While not essential to our disposition of this case, we agree with the PMS that the structure of the MSA's payment provisions compels arbitration. As the PMS note, the MSA imposes a single, unitary payment obligation on each PM based on its nationwide sales. We also agree with the statement made by one court that the MSA's "broad referral to an arbitration panel of '[a]ny dispute, controversy or claim arising out of' the independent auditor's calculations or determinations reflects the necessity of creating a uniform, nationwide set of rules by which the independent auditor is to calculate the annual payments." State v. Philip Morris Inc., 279 Conn. At 800, 905 A.2d at 50. This is why the MSA carves out an exception to the MSA courts' jurisdiction for payment-related disputes in the Arbitration Provision (MSA §XI(c)).

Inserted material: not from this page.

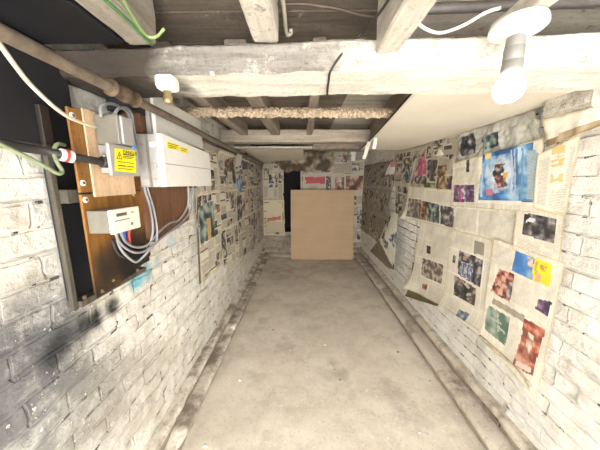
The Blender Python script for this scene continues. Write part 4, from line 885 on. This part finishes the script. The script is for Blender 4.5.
# end wall
back = [
 ('newspaper high in the left corner of the end wall', [(263, 165), (284, 163), (283, 203), (263, 203)], 0.012, 401, []),
 ('yellowed newspaper with a rusty red blot, low on the left of the end wall', [(263, 200), (284, 200), (285, 235), (264, 235)], 0.018, 402, [([(266, 203), (282, 203), (283, 232), (266, 232)], 'blank'), ([(267, 218), (281, 216), (281, 219.5), (267, 221.5)], 'flat', (0.34, 0.11, 0.06)), ([(266, 222), (283, 222), (283, 232), (266, 232)], 'text')]),
 ('newspaper with a red panel just above the cardboard', [(301, 170), (333, 166), (333, 196), (301, 196)], 0.022, 403, [([(303, 174), (333, 172), (333, 196), (303, 196)], 'blank'), ([(305, 177), (325, 177), (325, 183.5), (306, 183.5)], 'flat', (0.38, 0.06, 0.07)), ([(309, 185), (317, 185), (317, 195), (309, 195)], 'text'), ([(326, 176), (331, 176), (331, 195), (326, 195)], 'photo', GRY)]),
 ('newspaper with two dark red photos above the right of the cardboard', [(332, 161), (364, 160), (364, 196), (332, 196)], 0.018, 404, [([(333, 174), (364, 174), (364, 196), (333, 196)], 'blank'), ([(335, 177), (344, 176.5), (344, 190), (335, 190)], 'photo', ((0.08, 0.03, 0.03), (0.30, 0.15, 0.14), (0.5, 0.4, 0.36)), 10), ([(345.5, 176), (363, 175.5), (363, 190), (345.5, 190)], 'photo', ((0.06, 0.03, 0.025), (0.26, 0.12, 0.09), (0.46, 0.36, 0.26)), 9)]),
 ('pale newspaper with a green stripe at the top of the end wall', [(333, 150.5), (356, 150), (355, 162), (333, 162)], 0.03, 405, [([(343, 151), (349, 151), (349, 160), (343, 160)], 'photo', BRN, 10), ([(349, 151), (350.5, 151), (350.5, 161), (349, 161)], 'flat', (0.10, 0.30, 0.22)), ([(351, 150), (356, 150), (355, 161), (351, 161)], 'flat', (0.72, 0.70, 0.66))]),
 ('narrow newspaper strip down the right corner of the end wall', [(350, 190), (364, 190), (364, 242), (350, 242)], 0.014, 406, []),
 ('crumpled brown newspaper along the top of the end wall', [(266, 152), (334, 150), (334, 170), (284, 172)], 0.05, 407, [([(260, 148), (340, 146), (340, 174), (260, 176)], 'photo', ((0.05, 0.035, 0.02), (0.20, 0.15, 0.10), (0.42, 0.36, 0.27)), 7)]),
]
for lb_, cs, d, sd, pr in back:
    br = sd == 407
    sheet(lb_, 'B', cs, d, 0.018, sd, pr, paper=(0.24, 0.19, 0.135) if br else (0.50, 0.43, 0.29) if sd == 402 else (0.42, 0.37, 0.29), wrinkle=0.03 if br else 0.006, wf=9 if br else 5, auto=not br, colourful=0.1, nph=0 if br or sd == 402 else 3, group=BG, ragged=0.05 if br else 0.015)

# ------------------------------------------------------------ wall timber, cardboard, rubble
wtm = obj('wall_timber', bar((1.045, 0.925, 1.708), (1.045, 1.10, 1.708), 0.085, 0.112, 30, 0.008, 0.008, 41), M['joist_paint'])
tag(wtm, 'white timber block at the top of the right wall, just beyond the lamp', 'timber')
W, H, T = 1.113, 1.245, 0.02
bm = bmesh.new()
box(bm, (-W / 2, -T / 2, 0), (W / 2, T / 2, H), 0.002, 0, 1)
bmesh.ops.recalc_face_normals(bm, faces=bm.faces)
for z in (0.62, 0.845):
    bmesh.ops.bisect_plane(bm, geom=bm.verts[:] + bm.edges[:] + bm.faces[:], plane_co=(0, 0, z), plane_no=(0, 0, 1))
    for v in bm.verts:
        if abs(v.co.z - z) < 1e-4: v.co.y += 0.003
cb = obj('cardboard_sheet', bm, M['cardboard'])
cb.location = (0.342, 4.245, 0.005); cb.rotation_euler = (-math.atan2(0.085, H), 0, 0)
tag(cb, 'large square brown cardboard sheet leaning on the end wall', 'cardboard')
def lump(name, x, y, z, r, mat, seed):
    bm = bmesh.new(); bmesh.ops.create_icosphere(bm, subdivisions=2, radius=r)
    for v in bm.verts: v.co = Vector((v.co.x, v.co.y * 0.8, v.co.z * 0.55)) * (1 + 0.5 * noise.noise(v.co * (1.2 / r) + Vector((seed, 0, 0))))
    o = obj(name, bm, mat); o.location = (x, y, z); return o
def floor_z(x, y): return 0.006 * noise.noise(Vector((x * 3, y * 3, 0))) + 0.003 * noise.noise(Vector((x * 11, y * 11, 3))) - 0.004
R = random.Random(9)
for k, (px, py) in enumerate(((340, 380), (320, 292), (316, 288), (335, 370), (331, 366), (325, 345), (398, 352), (380, 300), (390, 310), (262, 300), (300, 320), (290, 350), (273, 330), (420, 432), (240, 380), (430, 380))):
    p = onZ(px, py, 0)
    tag(lump('plaster_crumb', p.x, p.y, floor_z(p.x, p.y) + 0.003, R.uniform(0.005, 0.012), M['chip' if k % 3 else 'stone'], k), 'small crumb of rubble lying on the concrete floor', 'rubble', 'crumbs on the floor')
p = onZ(205, 446, 0)
tag(lump('plaster_chip', p.x, p.y, floor_z(p.x, p.y) + 0.004, 0.012, M['paper_white'], 77), 'bright white chip on the floor at the near left, beside the ledge', 'rubble')

# ------------------------------------------------------------ camera, light
cam = bpy.data.cameras.new('camera'); cam.sensor_width = 36; cam.lens = F / 600 * 36; cam.clip_start = 0.02
co_ = bpy.data.objects.new('camera', cam); C.objects.link(co_); co_.location = (0, 0, EYE)
co_.rotation_euler = (PI / 2 - PITCH, 0, YAW); scene.camera = co_
# fill light added from the world, entering at the open end behind the viewer
w = bpy.data.worlds.new('world_fill'); scene.world = w; w.use_nodes = True
w.node_tree.nodes['Background'].inputs['Color'].default_value = (1.0, 0.985, 0.96, 1); w.node_tree.nodes['Background'].inputs['Strength'].default_value = 8.0
vs = scene.view_settings; vs.view_transform = 'Standard'; vs.look = 'None'; vs.gamma = 1; vs.exposure = 1.1; vs.use_curve_mapping = False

In view of our decision that the plain and unambiguous language of the MSA's arbitration provision requires arbitration of the parties' dispute concerning the NPM Adjustment, including the State's diligent enforcement defense, we need not address the Illinois' public policy concern that favors arbitration.

For the reasons stated above, the August 8, 2006, order of the circuit court that granted the OPMs' motion to compel arbitration and stayed the case pending the outcome of the arbitration is affirmed. This cause is remanded for further proceeedings consistent with this opinion.

Affirmed.

O'BRIEN, P.J., and O'MARA FROSSARD, J., concur.